L’autre pesanteur qui n’est pas la plupart du temps, considérée comme une force majeure inhibitrice à l’essor de la femme en politique est le manque de soutien à la base. Ce soutien qui doit venir de son environnement immédiat (famille, proches professionnels et politiques etc.). Ajouter à tout ceci, on note également le manque de formation et de mentorat de qualité à l’endroit de celles-ci qui parfois, suite aux premiers échecs ou suite à des menaces dans l’arène politique, préfèrent se retirer.

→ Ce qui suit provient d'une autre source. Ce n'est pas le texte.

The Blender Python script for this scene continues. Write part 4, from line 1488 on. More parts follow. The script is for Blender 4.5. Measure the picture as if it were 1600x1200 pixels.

Des pistes de solution en cours et celles à explorer pour 2026

Il est alors  important de prendre en compte ces facteurs et de travailler à la promotion de la participation des femmes à la vie politique locale au Bénin. Cette lutte pour le positionnement des femmes au cœur de la gestion des politiques publiques a été le cheval de bataille de l’ANCB portée par le RéFEC désormais appelé REFELA Bénin, avec l’appui de plusieurs partenaires à travers des projets de sensibilisation et de renforcement de capacité (projet Partenariats Municipaux pour l’Innovation-femmes en Politique Locale ; sélection de 100 femmes aspirantes à la politique au niveau local initié par l’ANCB). Malgré ces efforts et multiples appels des organisations de la société civile, il reste beaucoup à faire pour améliorer la représentativité des femmes au sein des conseils communaux et municipaux au Bénin.

En guise de perspectives, SACCA Ganni Alice, SA de la mairie du 11ième arrondissement de Cotonou, propose un amendement constitutionnel sur de la représentativité des femmes au sein des conseils communaux ou municipaux en République du Bénin comme mesure positive pour encourager la participation des femmes à la vie politique locale. Cela pourrait inclure des quotas de femmes au niveau des 546 circonscriptions électorales des communales (arrondissements) et des mesures incitatives complémentaires pour garantir une représentation minimale des femmes sur les listes de candidats aux élections locales.

Une telle réglementation devrait être élaborée sur consensus avec les femmes concernées, les Organisations de la Société Civile, les partis politiques et l’appui des 29 femmes nouvellement élues députées pour la neuvième législature. Elle devrait également être mise en œuvre de manière progressive, afin de permettre aux femmes de se préparer et de se présenter efficacement aux élections communales et municipales de 2026.

Des formations et des ateliers doivent être organisés pour renforcer les capacités des femmes en matière de leadership, de gestion et de prise de décision. Cela permettra aux femmes de mieux se préparer pour les élections et d’être plus performantes dans leurs rôles de conseillères municipales ou communales.

 

Les partis politiques doivent être encouragés à promouvoir la participation des femmes et à les soutenir dans leur quête de postes électifs. Les femmes doivent être impliquées dans la prise de décision et la planification des activités politiques.